**PROMPT:**
Restate the full listing word for word and leave the pictures out.

___ INFORMATION SUPPLIED

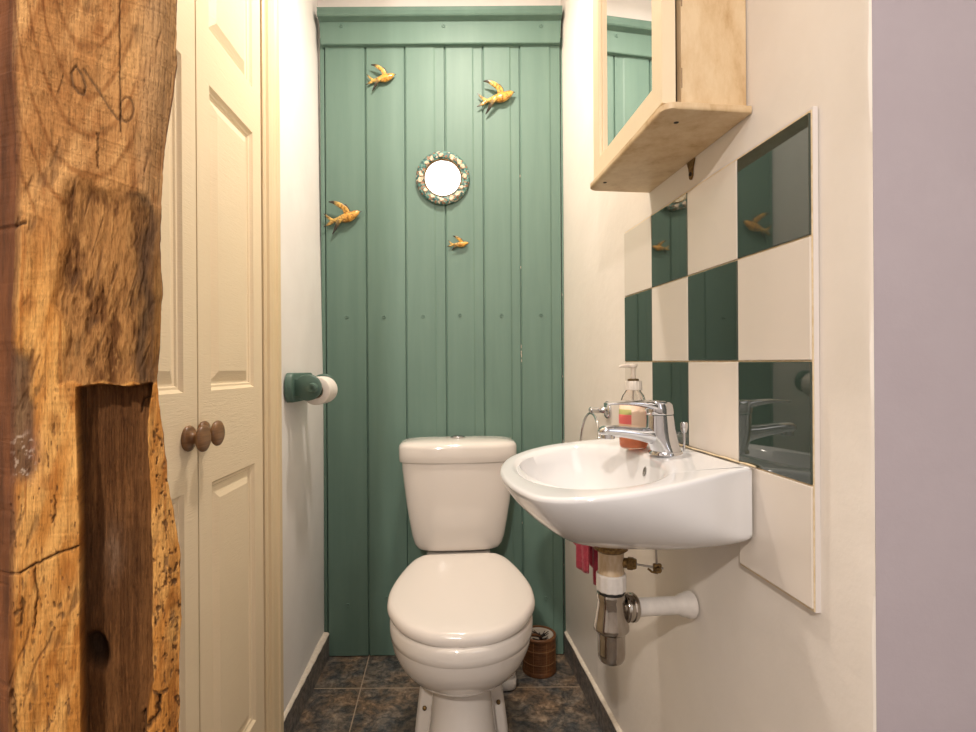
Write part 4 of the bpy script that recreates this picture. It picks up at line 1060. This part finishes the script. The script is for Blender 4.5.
    dep = .095; rr = fbm(zs*18, zs*0+2, 3, 120)-.5
    def off(px_, py_, dx, dy): return px_+dx, py_+dy
    bx, by = -nx, -ny; tx, ty = -math.cos(th), -math.sin(th)      # tx: leftwards along the face
    R0x, R0y = fx[:, -1], fy[:, -1]; L0x, L0y = fx[:, 0], fy[:, 0]
    extra = []
    for k in np.linspace(.06, 1, 9): extra.append((R0x+bx*dep*k+tx*(.006*k+.004*rr), R0y+by*dep*k+ty*(.006*k+.004*rr)))
    LBx, LBy = L0x+bx*dep+tx*.018, L0y+by*dep+ty*.018
    for k in np.linspace(.1, 1, 8): extra.append((extra[8][0]*(1-k)+LBx*k, extra[8][1]*(1-k)+LBy*k))
    for q_, k in enumerate(np.linspace(.02, .985, 46)):
        kk = 1-k; wv = .0035*(fbm(zs*14, zs*0+q_*.16, 4, 150)-.5)*min(1, kk*8); extra.append((L0x+bx*dep*kk+tx*(.018*min(1, kk*4)+wv), L0y+by*dep*kk+ty*(.018*min(1, kk*4)+wv)))
    FX = np.concatenate([fx]+[e[0][:, None] for e in extra], 1); FY = np.concatenate([fy]+[e[1][:, None] for e in extra], 1)
    n = FX.shape[1]; ZZ = zs[:, None]*np.ones((1, n))
    side = np.ones((rows, len(extra), 3))*c(.17, .062, .022)*(.35+1.25*fbm(np.arange(len(extra))[None, :]/3.0, zs[:, None]*14, 4, 130))[..., None]  # darker side faces: painted shade for the strip left of the face
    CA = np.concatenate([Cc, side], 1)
    verts = np.stack([FX, FY, ZZ], -1).reshape(-1, 3)
    i, j = np.meshgrid(np.arange(rows-1), np.arange(n), indexing='ij'); j2 = (j+1) % n
    faces = np.stack([i*n+j, (i+1)*n+j, (i+1)*n+j2, i*n+j2], -1).reshape(-1, 4)
    bx_, by_ = float(FX[0].mean()), float(FY[0].mean())
    verts[:, 0] -= bx_; verts[:, 1] -= by_
    me = bpy.data.meshes.new('oak_post')
    fl = faces.tolist(); fl.append(list(range(n))[::1]); fl.append([(rows-1)*n+k for k in range(n)][::-1])
    me.from_pydata(verts.tolist(), [], fl); me.update()
    bm = bmesh.new(); bm.from_mesh(me); bmesh.ops.recalc_face_normals(bm, faces=bm.faces[:]); bm.to_mesh(me); bm.free()
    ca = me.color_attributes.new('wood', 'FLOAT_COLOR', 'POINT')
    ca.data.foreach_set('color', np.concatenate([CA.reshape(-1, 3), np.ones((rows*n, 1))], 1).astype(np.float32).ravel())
    m = mat('old oak', (.5, .3, .15), .72, spec=.18); P = m.node_tree.nodes['Principled BSDF']
    at = nd(m, 'ShaderNodeVertexColor', layer_name='wood')
    mp = coords(m, (60, 60, 2.6)); nz = noise(m, mp, 12, 5, .7, .3); r = ramp(m, nz, [(.32, (.62, .58, .54)), (.55, (1.05, 1.05, 1.05))])
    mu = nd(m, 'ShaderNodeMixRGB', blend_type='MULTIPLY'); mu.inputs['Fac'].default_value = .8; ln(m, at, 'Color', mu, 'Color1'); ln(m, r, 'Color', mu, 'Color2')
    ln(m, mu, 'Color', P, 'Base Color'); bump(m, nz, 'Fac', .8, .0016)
    o = link('oak_post', me, m, None, True); o.location = (bx_, by_, 0)
    tag(o, 'weathered old oak timber post with a cut mortise and carved marks, standing at the left', 'wooden post')
post()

______

**EXERCISE RESULT:**
Write part 4 of the bpy script that recreates this picture. It picks up at line 1060. This part finishes the script. The script is for Blender 4.5.
    dep = .095; rr = fbm(zs*18, zs*0+2, 3, 120)-.5
    def off(px_, py_, dx, dy): return px_+dx, py_+dy
    bx, by = -nx, -ny; tx, ty = -math.cos(th), -math.sin(th)      # tx: leftwards along the face
    R0x, R0y = fx[:, -1], fy[:, -1]; L0x, L0y = fx[:, 0], fy[:, 0]
    extra = []
    for k in np.linspace(.06, 1, 9): extra.append((R0x+bx*dep*k+tx*(.006*k+.004*rr), R0y+by*dep*k+ty*(.006*k+.004*rr)))
    LBx, LBy = L0x+bx*dep+tx*.018, L0y+by*dep+ty*.018
    for k in np.linspace(.1, 1, 8): extra.append((extra[8][0]*(1-k)+LBx*k, extra[8][1]*(1-k)+LBy*k))
    for q_, k in enumerate(np.linspace(.02, .985, 46)):
        kk = 1-k; wv = .0035*(fbm(zs*14, zs*0+q_*.16, 4, 150)-.5)*min(1, kk*8); extra.append((L0x+bx*dep*kk+tx*(.018*min(1, kk*4)+wv), L0y+by*dep*kk+ty*(.018*min(1, kk*4)+wv)))
    FX = np.concatenate([fx]+[e[0][:, None] for e in extra], 1); FY = np.concatenate([fy]+[e[1][:, None] for e in extra], 1)
    n = FX.shape[1]; ZZ = zs[:, None]*np.ones((1, n))
    side = np.ones((rows, len(extra), 3))*c(.17, .062, .022)*(.35+1.25*fbm(np.arange(len(extra))[None, :]/3.0, zs[:, None]*14, 4, 130))[..., None]  # darker side faces: painted shade for the strip left of the face
    CA = np.concatenate([Cc, side], 1)
    verts = np.stack([FX, FY, ZZ], -1).reshape(-1, 3)
    i, j = np.meshgrid(np.arange(rows-1), np.arange(n), indexing='ij'); j2 = (j+1) % n
    faces = np.stack([i*n+j, (i+1)*n+j, (i+1)*n+j2, i*n+j2], -1).reshape(-1, 4)
    bx_, by_ = float(FX[0].mean()), float(FY[0].mean())
    verts[:, 0] -= bx_; verts[:, 1] -= by_
    me = bpy.data.meshes.new('oak_post')
    fl = faces.tolist(); fl.append(list(range(n))[::1]); fl.append([(rows-1)*n+k for k in range(n)][::-1])
    me.from_pydata(verts.tolist(), [], fl); me.update()
    bm = bmesh.new(); bm.from_mesh(me); bmesh.ops.recalc_face_normals(bm, faces=bm.faces[:]); bm.to_mesh(me); bm.free()
    ca = me.color_attributes.new('wood', 'FLOAT_COLOR', 'POINT')
    ca.data.foreach_set('color', np.concatenate([CA.reshape(-1, 3), np.ones((rows*n, 1))], 1).astype(np.float32).ravel())
    m = mat('old oak', (.5, .3, .15), .72, spec=.18); P = m.node_tree.nodes['Principled BSDF']
    at = nd(m, 'ShaderNodeVertexColor', layer_name='wood')
    mp = coords(m, (60, 60, 2.6)); nz = noise(m, mp, 12, 5, .7, .3); r = ramp(m, nz, [(.32, (.62, .58, .54)), (.55, (1.05, 1.05, 1.05))])
    mu = nd(m, 'ShaderNodeMixRGB', blend_type='MULTIPLY'); mu.inputs['Fac'].default_value = .8; ln(m, at, 'Color', mu, 'Color1'); ln(m, r, 'Color', mu, 'Color2')
    ln(m, mu, 'Color', P, 'Base Color'); bump(m, nz, 'Fac', .8, .0016)
    o = link('oak_post', me, m, None, True); o.location = (bx_, by_, 0)
    tag(o, 'weathered old oak timber post with a cut mortise and carved marks, standing at the left', 'wooden post')
post()